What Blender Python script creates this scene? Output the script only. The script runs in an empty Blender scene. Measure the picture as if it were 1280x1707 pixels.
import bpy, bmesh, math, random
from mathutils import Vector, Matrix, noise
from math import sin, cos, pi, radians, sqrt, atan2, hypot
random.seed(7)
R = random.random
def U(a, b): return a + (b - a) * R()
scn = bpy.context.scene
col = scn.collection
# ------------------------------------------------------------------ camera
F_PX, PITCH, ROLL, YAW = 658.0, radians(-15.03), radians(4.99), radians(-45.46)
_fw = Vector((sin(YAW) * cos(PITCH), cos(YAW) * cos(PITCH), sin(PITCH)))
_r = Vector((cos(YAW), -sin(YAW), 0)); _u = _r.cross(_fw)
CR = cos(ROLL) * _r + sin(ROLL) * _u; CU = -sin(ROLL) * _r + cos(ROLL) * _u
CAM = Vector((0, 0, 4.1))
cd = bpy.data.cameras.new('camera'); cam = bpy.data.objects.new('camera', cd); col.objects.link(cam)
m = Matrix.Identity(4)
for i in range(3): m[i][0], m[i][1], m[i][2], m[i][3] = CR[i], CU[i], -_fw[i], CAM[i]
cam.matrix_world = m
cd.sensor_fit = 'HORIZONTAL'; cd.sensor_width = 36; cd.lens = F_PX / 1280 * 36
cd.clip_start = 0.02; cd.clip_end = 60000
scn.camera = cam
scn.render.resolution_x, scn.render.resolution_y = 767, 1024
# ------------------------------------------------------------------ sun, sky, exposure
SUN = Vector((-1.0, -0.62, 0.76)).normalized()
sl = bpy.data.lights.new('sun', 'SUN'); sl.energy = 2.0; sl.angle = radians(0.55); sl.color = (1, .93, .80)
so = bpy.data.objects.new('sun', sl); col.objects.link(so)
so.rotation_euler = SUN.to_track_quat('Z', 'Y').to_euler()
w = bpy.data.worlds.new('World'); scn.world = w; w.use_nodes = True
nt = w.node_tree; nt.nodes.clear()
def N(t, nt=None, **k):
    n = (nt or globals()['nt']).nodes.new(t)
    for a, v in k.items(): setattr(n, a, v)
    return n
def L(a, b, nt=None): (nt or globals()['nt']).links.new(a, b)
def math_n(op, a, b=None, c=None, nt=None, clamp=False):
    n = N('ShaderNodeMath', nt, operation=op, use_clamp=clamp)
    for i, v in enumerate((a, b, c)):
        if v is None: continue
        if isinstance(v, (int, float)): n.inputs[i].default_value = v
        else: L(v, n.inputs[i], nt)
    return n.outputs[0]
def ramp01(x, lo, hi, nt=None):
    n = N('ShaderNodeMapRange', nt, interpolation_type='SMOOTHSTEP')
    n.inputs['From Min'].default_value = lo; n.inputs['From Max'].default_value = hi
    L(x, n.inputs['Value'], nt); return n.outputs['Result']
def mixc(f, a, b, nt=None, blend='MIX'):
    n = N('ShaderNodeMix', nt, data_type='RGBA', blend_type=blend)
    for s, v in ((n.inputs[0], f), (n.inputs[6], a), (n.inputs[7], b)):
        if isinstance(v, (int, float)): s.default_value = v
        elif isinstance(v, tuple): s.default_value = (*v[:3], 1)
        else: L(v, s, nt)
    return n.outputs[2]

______

Retype the material in full. Each word must match.

What Blender Python script creates this scene? Output the script only. The script runs in an empty Blender scene. Measure the picture as if it were 1280x1707 pixels.
import bpy, bmesh, math, random
from mathutils import Vector, Matrix, noise
from math import sin, cos, pi, radians, sqrt, atan2, hypot
random.seed(7)
R = random.random
def U(a, b): return a + (b - a) * R()
scn = bpy.context.scene
col = scn.collection
# ------------------------------------------------------------------ camera
F_PX, PITCH, ROLL, YAW = 658.0, radians(-15.03), radians(4.99), radians(-45.46)
_fw = Vector((sin(YAW) * cos(PITCH), cos(YAW) * cos(PITCH), sin(PITCH)))
_r = Vector((cos(YAW), -sin(YAW), 0)); _u = _r.cross(_fw)
CR = cos(ROLL) * _r + sin(ROLL) * _u; CU = -sin(ROLL) * _r + cos(ROLL) * _u
CAM = Vector((0, 0, 4.1))
cd = bpy.data.cameras.new('camera'); cam = bpy.data.objects.new('camera', cd); col.objects.link(cam)
m = Matrix.Identity(4)
for i in range(3): m[i][0], m[i][1], m[i][2], m[i][3] = CR[i], CU[i], -_fw[i], CAM[i]
cam.matrix_world = m
cd.sensor_fit = 'HORIZONTAL'; cd.sensor_width = 36; cd.lens = F_PX / 1280 * 36
cd.clip_start = 0.02; cd.clip_end = 60000
scn.camera = cam
scn.render.resolution_x, scn.render.resolution_y = 767, 1024
# ------------------------------------------------------------------ sun, sky, exposure
SUN = Vector((-1.0, -0.62, 0.76)).normalized()
sl = bpy.data.lights.new('sun', 'SUN'); sl.energy = 2.0; sl.angle = radians(0.55); sl.color = (1, .93, .80)
so = bpy.data.objects.new('sun', sl); col.objects.link(so)
so.rotation_euler = SUN.to_track_quat('Z', 'Y').to_euler()
w = bpy.data.worlds.new('World'); scn.world = w; w.use_nodes = True
nt = w.node_tree; nt.nodes.clear()
def N(t, nt=None, **k):
    n = (nt or globals()['nt']).nodes.new(t)
    for a, v in k.items(): setattr(n, a, v)
    return n
def L(a, b, nt=None): (nt or globals()['nt']).links.new(a, b)
def math_n(op, a, b=None, c=None, nt=None, clamp=False):
    n = N('ShaderNodeMath', nt, operation=op, use_clamp=clamp)
    for i, v in enumerate((a, b, c)):
        if v is None: continue
        if isinstance(v, (int, float)): n.inputs[i].default_value = v
        else: L(v, n.inputs[i], nt)
    return n.outputs[0]
def ramp01(x, lo, hi, nt=None):
    n = N('ShaderNodeMapRange', nt, interpolation_type='SMOOTHSTEP')
    n.inputs['From Min'].default_value = lo; n.inputs['From Max'].default_value = hi
    L(x, n.inputs['Value'], nt); return n.outputs['Result']
def mixc(f, a, b, nt=None, blend='MIX'):
    n = N('ShaderNodeMix', nt, data_type='RGBA', blend_type=blend)
    for s, v in ((n.inputs[0], f), (n.inputs[6], a), (n.inputs[7], b)):
        if isinstance(v, (int, float)): s.default_value = v
        elif isinstance(v, tuple): s.default_value = (*v[:3], 1)
        else: L(v, s, nt)
    return n.outputs[2]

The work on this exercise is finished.